En fait, les seigneurs locaux auraient cherché à rassembler la population rurale, pour mieux prélever leur part des richesses de la croissance agricole, et établir certains monopoles comme le four ou le moulin.
Grâne, une commune étendue
Le territoire communal de Grâne est très vaste, 4 500 ha dont 2 000 de bois. La population reste très dispersée. Le village, éloigné des zones inondables de la vallée de la Drôme, s’est abrité du vent du nord en se perchant sur le flanc sud d’un mamelon coiffé au Moyen Âge par le château seigneurial.
De la préhistoire au moyen âge
Des silex et outils témoignent d'une occupation à l'époque préhistorique. Deux villas gallo-romaines ont été localisées près de la route de Loriol : de nombreux vestiges y ont été trouvés, en particulier un dolium (grande urne à provisions) visible à l'IME de Val Brian.
Durant ces quatre siècles, Grâne faisait partie du Comté de Valentinois-Diois. Son château, dont les ruines dominent encore le village, était une des résidences favorites des comtes de Poitiers qui y conservaient leurs archives et leur trésor. Grâne est à plusieurs reprises dévastée par les guerres seigneuriales, les pillages des grandes compagnies et les épidémies.
Le 2 août 1416, dans le château de Grâne, le dernier comte Louis II de Poitiers, sans héritier mâle légitime, est pris en otage pendant 15 jours par ses cousins, le seigneur de Saint-Vallier et l'évêque de Valence, qui le contraignent à signer un testament en leur faveur. Libéré, le vieux comte essaie d'annuler cette donation en se remariant, mais il n'a pas d'enfants. Le pape finit par casser le testament signé sous la contrainte. Ce n'est qu'en 1447, près d'un siècle après le Dauphiné, que les comtés seront rattachés par Louis XI à la France. En 1548, Henri II donne Grâne et les comtés à sa favorite Diane de Poitiers. Les guerres de religion y sèment la dévastation. Vers la fin de ce 16e siècle, les murailles et le château féodal de Grâne sont démantelés.
La révolution
En 1642, Louis XIII cède le Valentinois au Prince de Monaco. Les Grimaldi sont de grands seigneurs qui vivent à la Cour de Versailles. Leur châtelain à Grâne y a pouvoir de basse justice et veille à la rentrée des impôts et redevances, en particulier les banalités sur le four et le moulin. D'autres seigneurs vassaux possèdent de vastes domaines, tels les Chabrières de la Roche qui résident dans le nouveau château au bas du village. L'église Saint Jean-Baptiste, de style roman, se trouvait à l'emplacement de l'Hôtel de Ville actuel et de la placette accolée au clocher. Celui-ci, percé de meurtrières pour armes à feu, a probablement été édifié au 15e siècle, en remployant certains matériaux du précédent clocher.

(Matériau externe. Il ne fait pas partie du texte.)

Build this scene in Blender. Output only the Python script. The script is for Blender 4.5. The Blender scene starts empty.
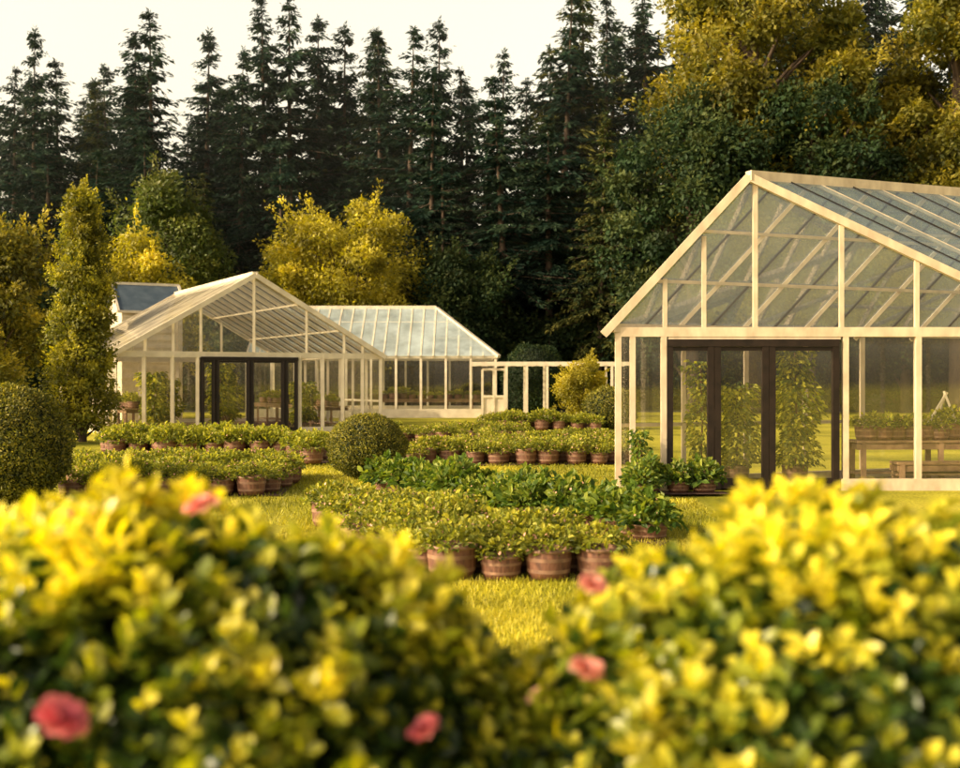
import bpy, math, random
import numpy as np
from mathutils import Vector
R = np.random.default_rng(7)
random.seed(7)
scene = bpy.context.scene
COL = scene.collection

# ------------------------------------------------------------ mesh helpers
def unit(a):
    a = np.asarray(a, float)
    return a / np.maximum(np.linalg.norm(a, axis=-1, keepdims=True), 1e-9)

class Acc:
    def __init__(s):
        s.V = []; s.F = []; s.T = []; s.M = []; s.S = []; s.n = 0
    def add(s, verts, faces, tint=None, mat=0, smooth=False):
        verts = np.asarray(verts, float)
        if verts.ndim == 2: verts = verts[None]
        faces = np.asarray(faces, int)
        N, k, _ = verts.shape; m = len(faces)
        s.V.append(verts.reshape(-1, 3))
        f = faces[None] + (np.arange(N) * k)[:, None, None] + s.n
        s.F.append(f.reshape(-1, 4))
        t = np.full(N, .5) if tint is None else np.asarray(tint, float)
        s.T.append(np.repeat(t, m)); s.M.append(np.full(N * m, mat)); s.S.append(np.full(N * m, smooth))
        s.n += N * k
    def mesh(s, name, mats):
        V = np.concatenate(s.V); F = np.concatenate(s.F)
        me = bpy.data.meshes.new(name)
        me.vertices.add(len(V)); me.vertices.foreach_set('co', V.astype(np.float32).ravel())
        me.loops.add(F.size); me.loops.foreach_set('vertex_index', F.astype(np.int32).ravel())
        me.polygons.add(len(F)); me.polygons.foreach_set('loop_start', (np.arange(len(F)) * 4).astype(np.int32))
        me.update(calc_edges=True)
        me.polygons.foreach_set('material_index', np.concatenate(s.M).astype(np.int32))
        me.polygons.foreach_set('use_smooth', np.concatenate(s.S))
        at = me.attributes.new('tint', 'FLOAT', 'FACE')
        at.data.foreach_set('value', np.concatenate(s.T).astype(np.float32))
        for m in mats: me.materials.append(m)
        me.update()
        return me

def obj(name, data, parent=None, loc=(0, 0, 0), rz=0, sc=1):
    o = bpy.data.objects.new(name, data)
    COL.objects.link(o)
    o.location = loc; o.rotation_euler = (0, 0, rz)
    o.scale = (sc, sc, sc) if not hasattr(sc, '__len__') else sc
    if parent: o.parent = parent
    return o
def empty(name, loc=(0, 0, 0)):
    return obj(name, None, None, loc)

_k = [0]
def bar(acc, p, q, w, h, mat=0, up=(0, 0, 1)):
    _k[0] += 1
    w = w + .0013 * (_k[0] % 7); h = h + .0011 * (_k[0] % 5)
    p = np.array(p, float); q = np.array(q, float)
    d = unit(q - p); up = np.array(up, float)
    if abs(np.dot(d, up)) > .98: up = np.array([0, 1., 0])
    s = unit(np.cross(d, up)); n = np.cross(s, d)
    v = []
    for b in (p, q):
        for i, j in ((-1, -1), (1, -1), (1, 1), (-1, 1)):
            v.append(b + s * w / 2 * i + n * h / 2 * j)
    acc.add(v, [(3, 2, 1, 0), (4, 5, 6, 7), (0, 1, 5, 4), (1, 2, 6, 5), (2, 3, 7, 6), (3, 0, 4, 7)], mat=mat, tint=[R.random()])

def tube(acc, pts, rad, n=7, mat=0, wob=.0):
    pts = np.array(pts, float); m = len(pts); ring = []
    for i in range(m):
        d = unit(pts[min(i + 1, m - 1)] - pts[max(i - 1, 0)])
        a = np.array([1., 0, 0]) if abs(d[0]) < .8 else np.array([0, 1., 0])
        s = unit(np.cross(d, a)); t = np.cross(d, s)
        for j in range(n):
            an = 2 * math.pi * j / n
            r = rad[i] * (1 + wob * (R.random() - .5))
            ring.append(pts[i] + r * (s * math.cos(an) + t * math.sin(an)))
    F = [(i * n + j, i * n + (j + 1) % n, (i + 1) * n + (j + 1) % n, (i + 1) * n + j) for i in range(m - 1) for j in range(n)]
    acc.add(ring, F, mat=mat, smooth=True)

def lathe(acc, prof, n=20, c=(0, 0, 0), mat=0, smooth=True, sx=1):
    v = []
    for r, z in prof:
        for j in range(n):
            a = 2 * math.pi * j / n
            v.append((c[0] + r * math.cos(a) * sx, c[1] + r * math.sin(a), c[2] + z))
    F = [(i * n + j, i * n + (j + 1) % n, (i + 1) * n + (j + 1) % n, (i + 1) * n + j) for i in range(len(prof) - 1) for j in range(n)]
    acc.add(v, F, mat=mat, smooth=smooth)

def leaves(acc, c, d, nrm, L, W, tint, mat=0, fold=False):
    c = np.asarray(c, float); N = len(c)
    d = unit(d); s = unit(np.cross(d, nrm)); n = np.cross(s, d)
    L = np.broadcast_to(np.asarray(L, float), (N,))[:, None]; W = np.broadcast_to(np.asarray(W, float), (N,))[:, None]
    tip = c + d * L - n * L * .12
    if not fold:
        a = c + d * L * .5 + s * W * .5; b = c + d * L * .5 - s * W * .5
        acc.add(np.stack([c, a, tip, b], 1), [(0, 1, 2, 3)], tint, mat)
    elif fold == 2:   # broad leaf with a rounded end and a folded midrib
        mid = c + d * L * .5 - n * L * .01
        l1 = c + d * L * .28 + s * W * .34 + n * W * .16; l2 = c + d * L * .6 + s * W * .5 + n * W * .18; l3 = c + d * L * .86 + s * W * .3 + n * W * .04 - n * L * .05
        r1 = c + d * L * .28 - s * W * .34 + n * W * .16; r2 = c + d * L * .6 - s * W * .5 + n * W * .18; r3 = c + d * L * .86 - s * W * .3 + n * W * .04 - n * L * .05
        acc.add(np.stack([c, l1, l2, l3, tip, r3, r2, r1, mid], 1), [(0, 1, 2, 8), (8, 2, 3, 4), (0, 8, 6, 7), (8, 4, 5, 6)], tint, mat)
    else:
        l1 = c + d * L * .33 + s * W * .42 + n * W * .18; l2 = c + d * L * .72 + s * W * .38 + n * W * .14
        r1 = c + d * L * .33 - s * W * .42 + n * W * .18; r2 = c + d * L * .72 - s * W * .38 + n * W * .14
        acc.add(np.stack([c, l1, l2, tip, r2, r1], 1), [(0, 1, 2, 3), (0, 3, 4, 5)], tint, mat)

def rdir(N): return unit(R.normal(size=(N, 3)))

# ------------------------------------------------------------ materials
def newmat(name):
    m = bpy.data.materials.new(name); m.use_nodes = True
    nt = m.node_tree; nt.nodes.clear()
    return m, nt, nt.nodes.new('ShaderNodeOutputMaterial')
def ramp(nt, cols, pos=None):
    r = nt.nodes.new('ShaderNodeValToRGB'); e = r.color_ramp.elements
    pos = pos or [i / (len(cols) - 1) for i in range(len(cols))]
    while len(e) < len(cols): e.new(.5)
    for i, (c, p) in enumerate(zip(cols, pos)):
        e[i].position = p; e[i].color = (*c, 1)
    return r
def noise(nt, scale, detail=4, coord='Object'):
    tc = nt.nodes.new('ShaderNodeTexCoord'); n = nt.nodes.new('ShaderNodeTexNoise')
    n.inputs['Scale'].default_value = scale; n.inputs['Detail'].default_value = detail
    nt.links.new(tc.outputs[coord], n.inputs['Vector']); return n
def mul(nt, a, b):
    m = nt.nodes.new('ShaderNodeMix'); m.data_type = 'RGBA'; m.blend_type = 'MULTIPLY'; m.inputs[0].default_value = 1
    nt.links.new(a, m.inputs[6]); nt.links.new(b, m.inputs[7]); return m.outputs[2]

def leafmat(name, cols, trans=.35, nscale=1.0, rough=.5, pos=None, lo=.55, spec=.3):
    m, nt, out = newmat(name); L = nt.links
    at = nt.nodes.new('ShaderNodeAttribute'); at.attribute_name = 'tint'
    r = ramp(nt, cols, pos); L.new(at.outputs['Fac'], r.inputs[0])
    n = noise(nt, nscale, 3); r2 = ramp(nt, [(lo,) * 3, (1.25, 1.25, 1.2)], [.35, .65]); L.new(n.outputs[0], r2.inputs[0])
    c = mul(nt, r.outputs[0], r2.outputs[0])
    p = nt.nodes.new('ShaderNodeBsdfPrincipled'); p.inputs['Roughness'].default_value = rough; p.inputs['Specular IOR Level'].default_value = spec
    t = nt.nodes.new('ShaderNodeBsdfTranslucent')
    hs = nt.nodes.new('ShaderNodeHueSaturation'); hs.inputs['Value'].default_value = 1.5; hs.inputs['Saturation'].default_value = 1.1
    L.new(c, hs.inputs['Color']); L.new(c, p.inputs['Base Color']); L.new(hs.outputs[0], t.inputs['Color'])
    mx = nt.nodes.new('ShaderNodeMixShader'); mx.inputs[0].default_value = trans
    L.new(p.outputs[0], mx.inputs[1]); L.new(t.outputs[0], mx.inputs[2]); L.new(mx.outputs[0], out.inputs[0])
    return m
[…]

Sous la Révolution, les Grânois participent aux premières fédérations françaises organisées dans notre région ainsi qu'au siège de Toulon sous le commandement du lieutenant Bonaparte. Un arbre de la Liberté est planté devant l'église.
En 1792, l'avocat grenoblois Duchesne achète le château et son domaine. Il sera député sous le Directoire et président du Tribunat sous le Consulat. Mais son opposition à Bonaparte lui vaut d’être évincé du Sénat par l’Empereur.
Le 19ième siècle
Le 19e siècle voit le triomphe, puis le déclin de la sériciculture et de l'industrie de la soie. Grâne compte quatre "fabriques". Sa population dépasse les 2 000 habitants en 1851.

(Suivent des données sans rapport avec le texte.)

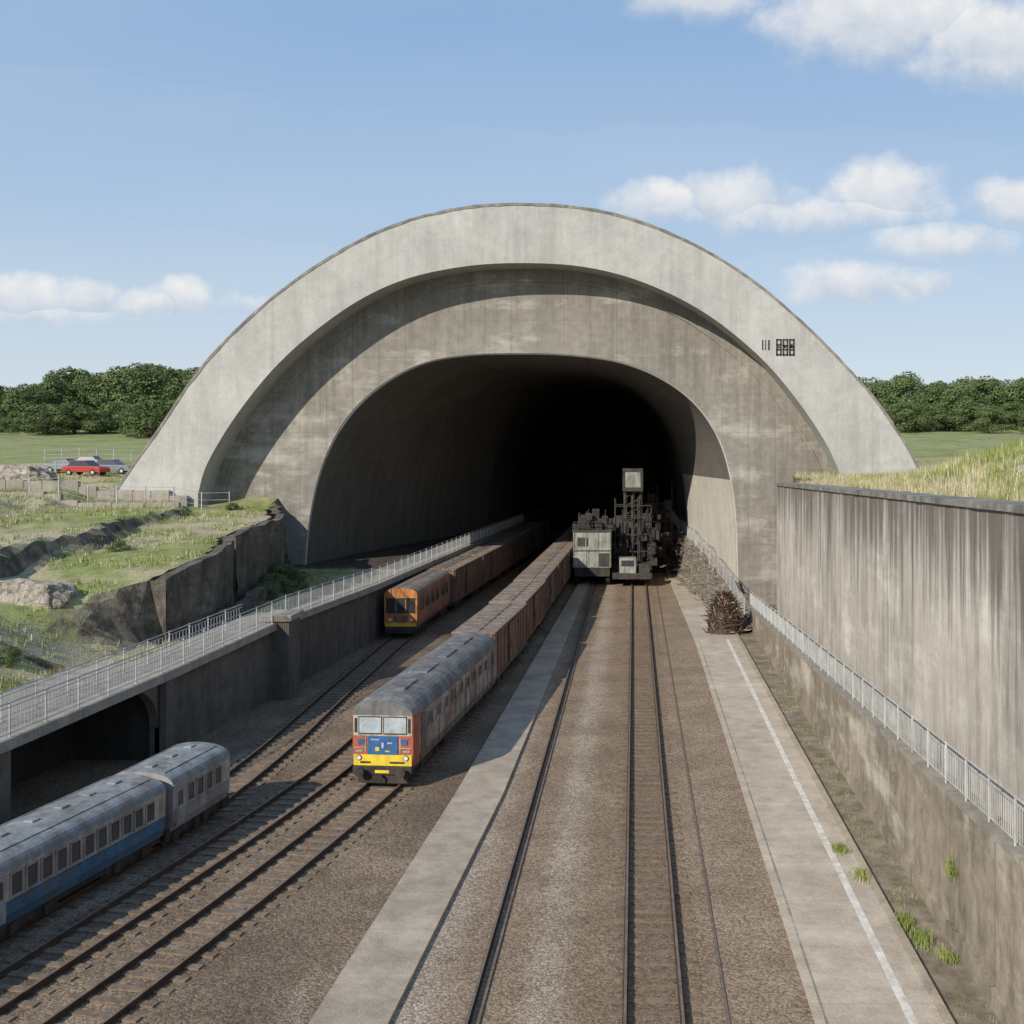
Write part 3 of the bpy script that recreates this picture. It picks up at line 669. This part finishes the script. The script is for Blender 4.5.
def orange_car(loc,rot,L=12.5):
    r=empty('railcar',loc,rot); top(r,'orange fronted railcar leading rusty wagons beside the wall','train')
    w=2.45; pr=profile(w,.85,3.3,3.75,9)
    m=MB(); m.prism(pr,0,L,0,capm=2,skip_m=lambda a,b:1 if (a[1]+b[1])/2>3.28 else 0); m.obj('body',['rust','wroof','orange'],r)
    for a,b in((-1.08,-.4),(-.3,.3),(.4,1.08)):
        m=MB(); m.box(a,b,-.03,-.002,1.95,2.95,0); m.box(a-.04,b+.04,-.045,-.002,1.9,1.95,1); m.box(a-.04,b+.04,-.045,-.002,2.95,3.0,1); m.obj('windscreen',['glass','black'],r)
    for x in(-.8,.8):
        m=MB(); m.bar((x,-.08,1.4),(x,0,1.4),.12,0,10); m.obj('headlight',['lamp'],r)
    m=MB(); m.box(-1.15,1.15,-.1,.2,.4,.84); m.obj('buffer_beam',['black'],r)
    m=MB(); m.box(-1.15,1.15,-.03,-.002,.92,1.15); m.obj('front_stripe',['yellow'],r)
    m=MB(); m.box(-.5,.5,-.04,-.002,1.3,1.7); m.obj('front_grille',['rustd'],r)
    for s in(-1,1):
        for k in range(6): win(r,s*w/2,1+k*1.9,2.1+k*1.9,2.0,2.8,s,frame='rustd')
    m=MB(); m.box(-1.1,1.1,.2,L-.1,.6,.85); m.obj('underframe',['black'],r)
    bogie(r,2.3,2.0); bogie(r,L-2.3,2.0)
loc,rot=place(ctO,81.5); orange_car(loc,rot)
loc,rot=place(ctO,94.4); w2=wagon(loc,rot,body='rustd',roof='wroof',h=3.6,w=2.4); top(w2,'dull brown rusty wagon standing beside retaining wall','train wagon','brown wagons beside the wall')
for k in range(1,5):
    loc,rot=place(ctO,94.4+12.4*k); copy_tree(w2,loc,rot)
def coach(y,L,label,far=False):
    loc,rot=place(ctO,y+L/2); d=Vector((-math.sin(rot),math.cos(rot),0)); loc=Vector(loc)-d*L/2; loc.z=.0
    r=empty('passenger_coach',loc,rot); top(r,label,'train coach','blue and grey coaches')
    w=2.5; ze=2.35; pr=profile(w,.7,ze,2.78,16,0.1)
    m=MB(); m.prism(pr,0,L,0,capm=2,skip_m=lambda a,b:1 if (a[1]+b[1])/2>ze-.02 else 0); m.obj('body',['coachgrey' if far else 'blue','coachroof','coachgrey'],r)
    for s in(-1,1):
        x=s*w/2
        m=MB(); m.box(min(x,x+s*.02),max(x,x+s*.02),.05,L-.05,1.0,1.36,0); m.obj('lower_panel',['coachgrey' if far else 'blue'],r)
        m=MB(); m.box(min(x,x+s*.018),max(x,x+s*.018),.02,L-.02,1.4,2.25,0); m.obj('window_band',['cream'],r)
        m=MB(); m.box(min(x,x+s*.035),max(x,x+s*.035),.02,L-.02,2.27,2.34,0); m.obj('gutter_trim',['coachgrey'],r)
        k=max(4,int((L-1.4)/.58))
        for i in range(k):
            yy=.9+i*(L-1.4)/k; win(r,x+s*.018,yy,yy+.4,1.52,2.12,s,frame='coachgrey')
        m=MB(); m.box(min(x,x+s*.04),max(x,x+s*.04),.15,.7,.85,2.2,0); m.box(min(x+s*.04,x+s*.05),max(x+s*.04,x+s*.05),.27,.58,1.55,2.05,1); m.obj('door',['coachgrey','glass'],r)
    for i in range(int(L/1.3)):
        m=MB(); m.box(-.16,.16,.5+i*1.3,.85+i*1.3,2.74,2.84); m.obj('roof_vent',['coachroof'],r,bevel=.03)
    for s in(-1,1):
        m=MB(); m.box(min(s*.75,s*.8),max(s*.75,s*.8),.2,L-.2,2.66,2.72); m.obj('roof_rail',['coachroof'],r)
    m=MB(); m.box(-.7,.7,-.2,0,.9,2.3); m.obj('gangway',['black'],r)
    m=MB(); m.box(-1.1,1.1,.1,L-.1,.5,.72); m.obj('underframe',['black'],r)
    bogie(r,min(1.8,L*.25),1.4); bogie(r,L-min(1.8,L*.25),1.4)
coach(21.4,9.0,'blue and grey passenger coach with weathered roof')
coach(30.6,8.2,'blue and grey passenger coach beside undercroft')
coach(39.0,4.0,'short grimy grey coach at the end of the train',True)
# ---------------------------------------------------------------- tunnel works machine
rc=random.Random(21)
r=empty('works_machine',(-4.3,113,0)); top(r,'large pale grey-green tunnel works machine with dark rooftop plant','machine')
m=MB(); m.box(-1.95,1.95,0,9,1.9,5.6,0)
for i in range(4): m.box(-1.95+i*1.25,-1.85+i*1.25,-.06,0,1.9,5.6,0)
m.box(-2.05,2.05,-.1,9,5.55,5.75,1); m.box(-2.0,2.0,-.08,0,3.6,3.7,1); m.box(-1.5,-.4,-.05,0,4.1,5.0,1); m.box(.7,1.8,-.05,0,2.0,3.4,1)
m.obj('body',['machine','dgrey'],r,bevel=.03)
m=MB()
for k in range(22):
    x=rc.uniform(-1.7,1.9); y=rc.uniform(.2,5); a=rc.uniform(.15,.5); z=5.75; h=rc.uniform(.3,1.9)*(1.2-abs(x)/2.6)
    m.box(x-a,x+a,y,y+rc.uniform(.3,1.2),z,z+h,rc.choice([0,0,0,1,1]))
for k in range(12): x=rc.uniform(-1.9,1.9); m.bar((x,.2,5.7),(x+rc.uniform(-.4,.4),rc.uniform(.2,3),7.2+rc.uniform(-.8,.8)),.04,1)
m.obj('rooftop_plant',['black','dgrey'],r)
m=MB()
m.bar((-1.9,.1,6.6),(1.9,.1,6.6),.03); m.bar((-1.9,.1,6.2),(1.9,.1,6.2),.03)
for x in(-1.9,-.95,0,.95,1.9): m.bar((x,.1,5.7),(x,.1,6.6),.03)
m.obj('handrail',['dgrey'],r)
m=MB(); m.box(-1.8,1.8,.1,9,1.0,1.9,0); m.obj('chassis',['black'],r)
for x in(-1.6,1.6):
    for y in(1.0,4.5,8.0):
        m=MB(); m.bar((x-.2,y,.72),(x+.2,y,.72),.6,0,18); m.bar((x-.22,y,.72),(x+.22,y,.72),.28,1,12); m.obj('wheel',['tyre','dgrey'],r)
r=empty('flat_wagon',(0.4,112,0.05)); top(r,'dark works wagon piled with plant and a small cab','train wagon')  # dark greys on this plant stand in for reduced sun in the tunnel
m=MB(); m.box(-2.6,1.5,0,14,.95,1.3,0); m.box(-2.6,1.4,-.1,.05,.8,1.4,1); m.obj('deck',['black','dgrey'],r)
m=MB()
for k in range(80):
    x=rc.uniform(-2.5,1.7); y=rc.uniform(3.5,11); a=rc.uniform(.2,.6); z=rc.uniform(1.2,6.4)*(.6+.4*(y/11)); h=rc.uniform(.4,1.6)
    m.box(x-a,x+a,y,y+rc.uniform(.3,1.2),z,z+h,rc.choice([0,0,0,1,1]))
for k in range(30):
    x=rc.uniform(-2.5,1.7); z=rc.uniform(1.3,5); m.bar((x,rc.uniform(2,6),z),(x+rc.uniform(-.9,.9),rc.uniform(2,7),z+rc.uniform(.5,3.0)),rc.uniform(.03,.07),rc.choice([0,1]))
for x in(-2.4,-1.2,0,1.4):
    for y in(3.5,7): m.bar((x,y,1.3),(x,y,rc.uniform(7.5,9.0)),.06,1)
for z in(3.2,5,6.8,8): m.bar((-2.4,3.5,z),(1.4,3.5,z+.1),.05,1); m.bar((-2.4,7,z),(1.4,7,z+.1),.05,1)
m.obj('stacked_plant',['black','dgrey'],r)
m=MB(); m.box(-1.9,-.2,.0,1.8,1.3,2.9,0); m.box(-1.7,-.4,-.02,0,2.1,2.7,1); m.box(.1,1.2,.1,2,1.3,2.3,2); m.obj('operator_cab',['machine','glass','dgrey'],r,bevel=.04)
m=MB(); m.box(-1.6,.55,3.2,5.2,9.6,12.0,0); m.box(-1.3,.3,3.14,3.2,10.0,11.6,1); m.obj('lift_cage',['dgrey','machine'],r,bevel=.03)
m=MB()
for x in(-1.3,-.5,.3): m.bar((x,4.0,1.3),(x,4.0,9.6),.2,n=4)
for k in range(9): m.bar((-1.2,4,1.8+k*.9),(.3,4,2.5+k*.9),.08)
m.obj('mast',['dgrey'],r)
bogie(r,2,1.8); bogie(r,12,1.8)
r=empty('plant_stack',(3.0,122,0)); top(r,'tall dark cluttered scaffold and plant inside tunnel','machine')
m=MB()
for k in range(40):
    x=rc.uniform(-1.6,1.0); y=rc.uniform(0,6); a=rc.uniform(.2,.6); z=rc.uniform(0,7.8); h=rc.uniform(.4,1.8)
    m.box(x-a,x+a,y,y+rc.uniform(.4,1.6),z,z+h,0)
m.obj('stacked_plant',['black','dgrey'],r)
m=MB()
for x in(-1.5,-.5,.5,1.2): m.bar((x,.0,0),(x+rc.uniform(-.1,.1),0,rc.uniform(8,10.5)),.05)
for z in(2,4,6,8): m.bar((-1.5,0,z),(1.2,0,z+.1),.045)
m.obj('scaffold',['black'],r)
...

A la suite du coup d'État de Louis-Napoléon, le 6 décembre 1851, plusieurs centaines de Grânois, poussés par la misère et la colère, s'arment et marchent sur Crest. Ils se heurtent à la troupe, deux d'entre eux sont tués. Le soulèvement échoue. Une répression terrible s'abat sur les insurgés (déportation en Guyane ou en Algérie, travaux forcés dans les bagnes de métropole, emprisonnement...)
La première guerre mondiale
Au 20e siècle, 75 à 78 Grânois sont tués pendant la Première Guerre mondiale. Les conditions de vie des survivants, souvent gazés ou éclopés, et de leur famille, ainsi que celles des veuves et des orphelins resteront longtemps difficiles.
La seconde guerre mondiale
Elle entraîne le départ de nombreux jeunes, dont beaucoup, faits prisonniers, ne reviendront que cinq ans plus tard. Et les restants au village, les femmes, les enfants, les vieillards, obligés d’assurer la subsistance, s’épuisent au travail ou dans les longues « queues » aux portes des magasins, pour des rations dérisoires. Diverses formes d’opposition et de solidarité permettent cependant à nos ruraux de survivre et d’organiser la Résistance. Par dizaines, ils s’engagent dans les rangs combattants et participent à chasser l’ennemi et ses acolytes de Vichy. La lutte d’août 1944 est meurtrière, 19 Grânois sont tués pendant les combats pour la libération de Grâne.
La population de la commune, tombée à 1067 en 1975, est remontée au-dessus de 1800 habitants en 2014.